POINTS OF VIEW
8086 Economics 1 – Economics
My greatest academic love has been economics, or at least the part of economics that I recognise as being meaningful to humanity. First, in the sixth form at school, I had been given the new book by Samuelson to study. This was the first of the beautifully illustrated and written textbooks. It grabbed me as no novel ever had. Like many books at the leading edge of such revolutions, he described the practices which were to be seen at work in the business community -- then identified with the economics -- and started to link these with some theory. It was, though, about real-life. In those days if you qualified to do anything else you studied economics at university and went on to do business. If you were intelligent you tried to be a civil servant instead. The stock markets were nowhere to be seen in terms of training their rocket scientists. The economics Samuelson described, which was at the heart of academic studies at the time, could be reached out and touched. Prior to that my first love, physics, had also been very touchable subject -- although its love affair with mathematics soon took over from that. Equally, economics was soon seduced by the idea of being a science, and needing to be explicable in terms of mathematics.

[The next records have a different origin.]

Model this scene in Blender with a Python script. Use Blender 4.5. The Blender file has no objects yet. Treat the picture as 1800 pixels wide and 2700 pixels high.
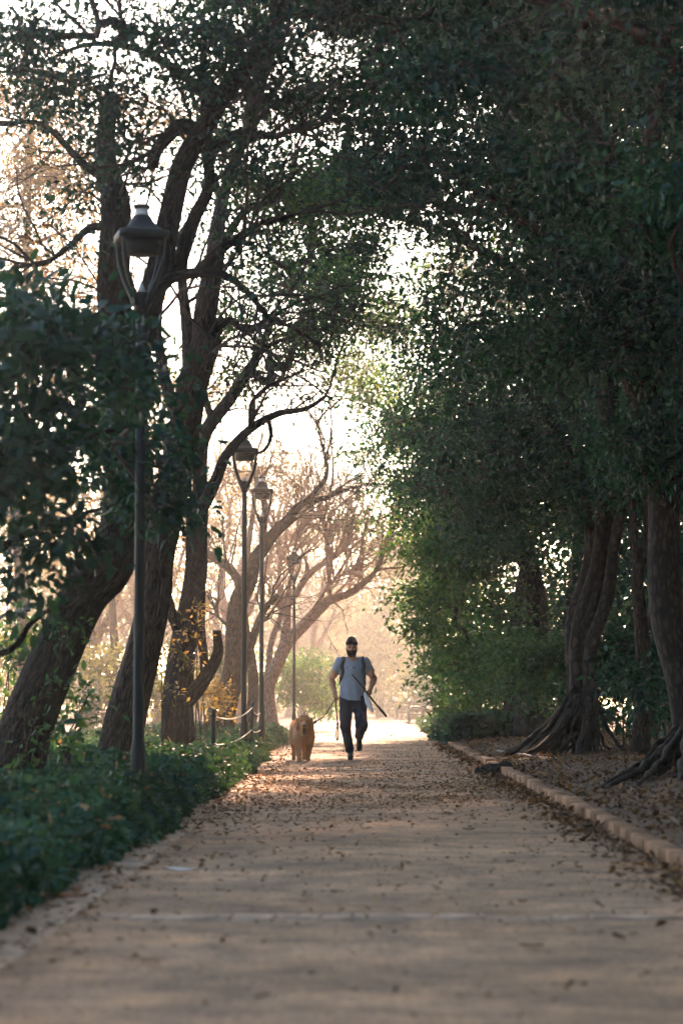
import bpy, math, random, time
import numpy as np
from mathutils import Vector, Matrix, Euler
T0 = time.time()
R = math.radians
S = bpy.context.scene
COL = S.collection

# ------------------------------------------------------------------ camera
F = 85.0 / 36.0 * 2700.0            # focal length in photograph pixels
CAMZ = 0.87
PITCH = math.atan(500.0 / F)
YAW = math.atan(68.0 / F)
cam_d = bpy.data.cameras.new("camera")
cam = bpy.data.objects.new("camera", cam_d)
COL.objects.link(cam)
cam.location = (0, 0, CAMZ)
cam.rotation_euler = (math.pi / 2 + PITCH, 0, YAW)
cam_d.lens = 85
cam_d.sensor_width = 36
cam_d.sensor_fit = 'AUTO'
cam_d.clip_start = 0.1
cam_d.clip_end = 2000
cam_d.dof.use_dof = True
cam_d.dof.focus_distance = 34.0
cam_d.dof.aperture_fstop = 3.0
S.camera = cam
CR = np.array(Euler(cam.rotation_euler).to_matrix())

# ------------------------------------------------------------------ light
SUN_EL, SUN_AZ = 24.0, 5.0          # degrees above the horizon, degrees right of the path's direction
world = bpy.data.worlds.new("World")
S.world = world
world.use_nodes = True
wn, wl = world.node_tree.nodes, world.node_tree.links
bg = wn.get("Background") or wn.new("ShaderNodeBackground")
wo = wn.get("World Output") or wn.new("ShaderNodeOutputWorld")
wl.new(bg.outputs[0], wo.inputs[0])
sky = wn.new("ShaderNodeTexSky")
sky.sky_type = 'NISHITA'
sky.sun_disc = False
sky.sun_elevation = R(SUN_EL)
sky.sun_rotation = R(SUN_AZ)
sky.air_density = 1.0
sky.dust_density = 1.0
sky.ozone_density = 1.0
wl.new(sky.outputs[0], bg.inputs[0])
bg.inputs[1].default_value = 0.085
sun_d = bpy.data.lights.new("sun", 'SUN')
sun_d.energy = 4.6
sun_d.angle = R(0.5)
sun_d.color = (1.0, 0.66, 0.45)
sun = bpy.data.objects.new("sun", sun_d)
COL.objects.link(sun)
sdir = Vector((math.sin(R(SUN_AZ)) * math.cos(R(SUN_EL)), math.cos(R(SUN_AZ)) * math.cos(R(SUN_EL)), math.sin(R(SUN_EL))))
sun.rotation_euler = sdir.to_track_quat('Z', 'Y').to_euler()
sun.location = (0, 0, 40)

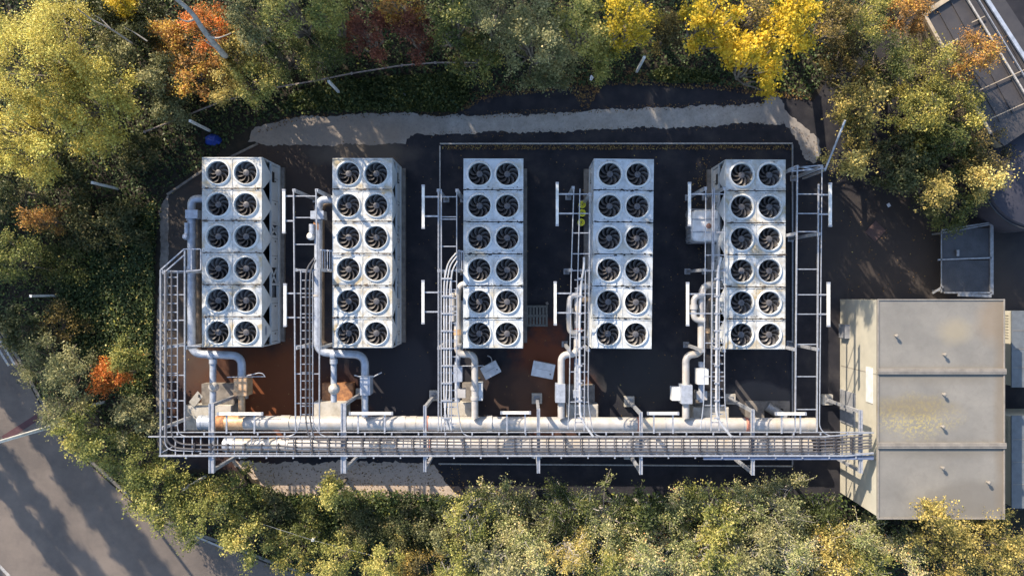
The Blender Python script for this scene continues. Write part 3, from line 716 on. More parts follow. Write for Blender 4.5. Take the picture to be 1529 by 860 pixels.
MB().tube([P(466, 335, 1.5), P(466, 350, 1.5)], .12, 12).build('valve', M['clad_blue'], T)
MB().lathe([(.001, .16), (.09, .14), (.15, .05), (.15, -.1), (.001, -.14)], 14, P(464, 353, 1.5)).build('valve', M['white_plastic'], T)
b = MB(); b.tube([P(529, 560, 1.6), P(536, 562, 1.6), P(558, 562, 1.6), P(570, 556, 1.6)], .025, 6); b.build('bracket', M['galv'], T)
pipe('return_pipe', 'dull brown return pipe down the left side of the second chiller', [([(497, 303, .9), (481, 306, .9), (481, 514, .9), (500, 516, .9)], .10, .25, 'brass')], group='brown return pipes')
# chiller 3
T = pipe('chiller_pipe', 'mottled silver pipe leaving the middle chiller and bending down to the header',
     [([(700, 425, Z1), (688, 425, Z1), (683, 440, Z1), (683, 530, Z1), (709, 528, Z1), (709, 624, Z1)], .135, .36, 'clad'),
      ([(698, 450, 1.1), (690, 452, 1.1), (689, 520, 1.1), (683, 535, 1.1), (683, 600, 1.1)], .11, .25, 'clad_blue')],
     [((709, 577, Z1), (709, 582, Z1), .165, 'clad'), ((709, 592, Z1), (709, 597, Z1), .165, 'clad'), ((683, 492, Z1), (683, 500, Z1), .15, 'rust_light')])
boxpart(T, 677, 548, 690, 570, 1.1, 1.5, 'clad_blue'); boxpart(T, 681, 581, 695, 594, .9, 1.3, 'clad'); boxpart(T, 712, 572, 720.5, 598, .8, 1.3, 'box_white')
MB().tube([P(672, 442, 1.5), P(676, 440, 1.5), P(676, 480, 1.5)], .10, 10, .1).build('valve', M['clad'], T)
MB().tube([P(676, 546.5, 1.5), P(722, 546, 1.5)], .02, 6).build('bracket', M['galv'], T)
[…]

Ever since, I have tried to put together a package of theories on economics which actually make sense in real-world. Unfortunately, my academic peers have spent their time trying to create a science. Instead, they have created a religion -- counting the number of angels which can be found on the head of a pin -- rather than the technology it really is.
Elsewhere you can see my attempts at describing future economics. In essence, this tries to return economics to its basis in the reality of commercial life. Not least, it tries to counter all the mathematical constructs which modern economists favour with the reality of market research based exploration. It's one of wonders of the modern age of that chaos theory is presented to the world as a whole, and to economists in particular -- as the reality of chaos. Instead, it is a very precisely defined mathematical construct which is very sensitive to its starting position -- so that the results looks very chaotic. Nothing of the sort, it is totally predictable. As such, it has introduced this chaos as a popular subject, but certainly does not described genuine chaos. Incidentally, as you will see elsewhere, I produced results at Imperial College which others elsewhere eventually recreated as the basis for chaos theory. Unfortunately our own exploration was abandoned before we got anywhere near the theory.
At the Futures Observatory, on the other hand, we devised a set of protocols which would enable macro economic forecasting to make more sense. Unfortunately, though this has achieved some measure of acceptance within the futurology community, I don't believe it had any impact at all in the economic community.
The net result was, and still is, that economists preached their voodoo messages to governments everywhere. Worst of all, was the impact of economists rushing into Eastern Europe after the Berlin Wall came down. Every single one of them had their own voodoo explanation as to what needed to be done -- and each and every one of them was wrong; and a disaster for the country involved. In Ethiopia I issued an edict, only half jokingly, that if an economist was caught trying to enter through one of its airports they were not to be deported. Instead they were to executed on the spot, since they would only find some other way of entry and poison the atmosphere of the country. It took a further two years before the first economic adviser appeared and that delay was, fortunately, important in creating a stable government and economy.